The joke was that although his estate was worth over £5m, he made only two specific personal bequests. One was of £20,000, left to his sister-in-law. The other was of £2,500, left to his housekeeper. The rest - all that five million - went into the Sir Edward Heath Charitable Trust, which was set up to preserve his house in Salisbury. The house, called Arundells, is to be preserved on two grounds: architectural, because it is a nice old house, and "special historical interest because it was the home of Sir Edward Heath". (His words.)

Thus does self-regard last beyond the grave. You cannot take it with you, but you can use it to get someone else to convert your house into a multimillion-pound shrine to your memory, while leaving a bit of small change to the housekeeper.

The funny thing is that I rather think Sir Edward Heath's house was becoming a shrine to himself long before he died. I think that, because I had been there and seen for myself. This happened about a dozen years ago, when my wife and I were surprised to receive an invitation to Sunday lunch at his house in Salisbury - surprised, in that although I had once or twice shaken hands with him at functions, I don't think he had the faintest idea who I was. Still, Salisbury was just down the road, a free lunch is a free lunch and curiosity is curiosity, and as both of us were intrigued to see how a retired statesman lives, we duly accepted, got dressed up, arrived, passed through the light security cordon and assembled for lunch with the other guests.

I cannot now remember much about them. One was a bishop, I am pretty sure of that. Another was an American, and one was a young man involved in sailing. Perhaps they were both the same person. But we all, about 10 of us, had one thing in common. None of us could make out why we had been invited.

There was a point in the lunch when Heath was called out to take the telephone - I think he was being briefly interviewed down the line by BBC radio - and during his absence we all got talking about our previous relationship with Heath. None of us really had any. We had all been asked out of the blue, for no reason we could think of. I managed later to have a quick word with his secretary, who was on duty, and she said, Oh, Sir Edward had asked her to put together a guest list, and she had put me down because she recently enjoyed some pieces of mine and quite wanted to meet me ...

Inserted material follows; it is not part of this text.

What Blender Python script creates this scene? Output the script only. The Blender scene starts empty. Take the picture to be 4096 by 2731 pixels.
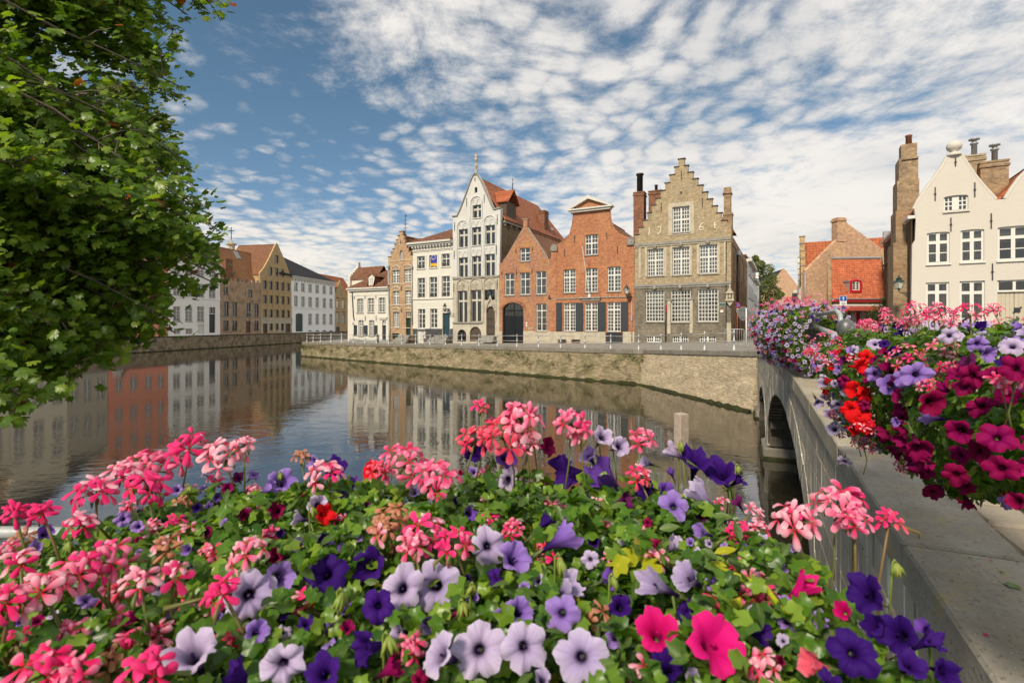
import bpy, bmesh, math, random
from mathutils import Vector, Matrix, geometry, noise as mnoise
R = math.radians
random.seed(7)
sc = bpy.context.scene
COL = sc.collection
# ------------------------------------------------------------------ camera, world, sun, exposure
F = 2030.0; HOR = 1297.0; CX = 2048.0; CAMZ = 4.3        # focal length in photo pixels, horizon row, eye height above the water
cam_d = bpy.data.cameras.new('camera')
cam = bpy.data.objects.new('camera', cam_d); COL.objects.link(cam); sc.camera = cam
cam.location = (0, 0, CAMZ); cam.rotation_euler = (R(90), 0, 0)
cam_d.sensor_width = 36; cam_d.lens = F / 4096 * 36; cam_d.shift_y = -(1365.5 - HOR) / 4096
cam_d.clip_start = 0.05; cam_d.clip_end = 3000
cam_d.dof.use_dof = True; cam_d.dof.focus_distance = 7.0; cam_d.dof.aperture_fstop = 7.5
SUN_EL, SUN_AZ = 41.0, 213.0       # the sun stands behind the camera's left shoulder (azimuth clockwise from +Y)
sun_d = bpy.data.lights.new('sun', 'SUN'); sun_d.energy = 2.45; sun_d.angle = R(9); sun_d.color = (1, 0.88, 0.70)
sun = bpy.data.objects.new('sun', sun_d); COL.objects.link(sun)
_sd = Vector((math.sin(R(SUN_AZ)) * math.cos(R(SUN_EL)), math.cos(R(SUN_AZ)) * math.cos(R(SUN_EL)), math.sin(R(SUN_EL))))
sun.rotation_euler = _sd.to_track_quat('Z', 'Y').to_euler(); sun.location = _sd * 300
sc.view_settings.view_transform = 'Standard'; sc.view_settings.look = 'None'
sc.view_settings.exposure = 0.88; sc.view_settings.gamma = 1; sc.view_settings.use_curve_mapping = False
world = bpy.data.worlds.new('World'); sc.world = world; world.use_nodes = True
sc.cycles.max_bounces = 4; sc.cycles.diffuse_bounces = 2; sc.cycles.glossy_bounces = 3; sc.cycles.transmission_bounces = 3
sc.cycles.transparent_max_bounces = 8; sc.cycles.use_adaptive_sampling = True; sc.cycles.adaptive_threshold = 0.04; sc.cycles.caustics_reflective = False; sc.cycles.caustics_refractive = False
sc.cycles.use_denoising = True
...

A man without friends, then? I have no idea. What I do know is that it was a house which did not feel lived in. When we had a pre-prandial drink, we stood in the sitting room which housed one of his Steinway grand pianos. Heath was well known to be a man who liked to play, so I could not understand why the piano was not ready for action. The cover was down over the keyboard, and the main lid, which has to be open for a grand piano to sound properly, was down. Nor could it be raised in a hurry, as it was carefully covered with framed photographs. And all these photographs were of Heath himself. You and I have photos of other people in our house, but Heath had only pictures of himself, and only in the company of famous people. Heath with the Pope, Heath with the Queen, Heath with Indira Gandhi...

People who play the piano like to have one available for playing. They do not like to use it as a display case for self-portraits. I felt instinctively at that moment that if Heath had ever once been a spontaneous musician, the day had long passed. It would have interfered with the creation of the shrine, which was already well advanced. The "home of Sir Edward Heath"? I fancy it might be nearer the mark to say, "the house in which Sir Edward Heath lived".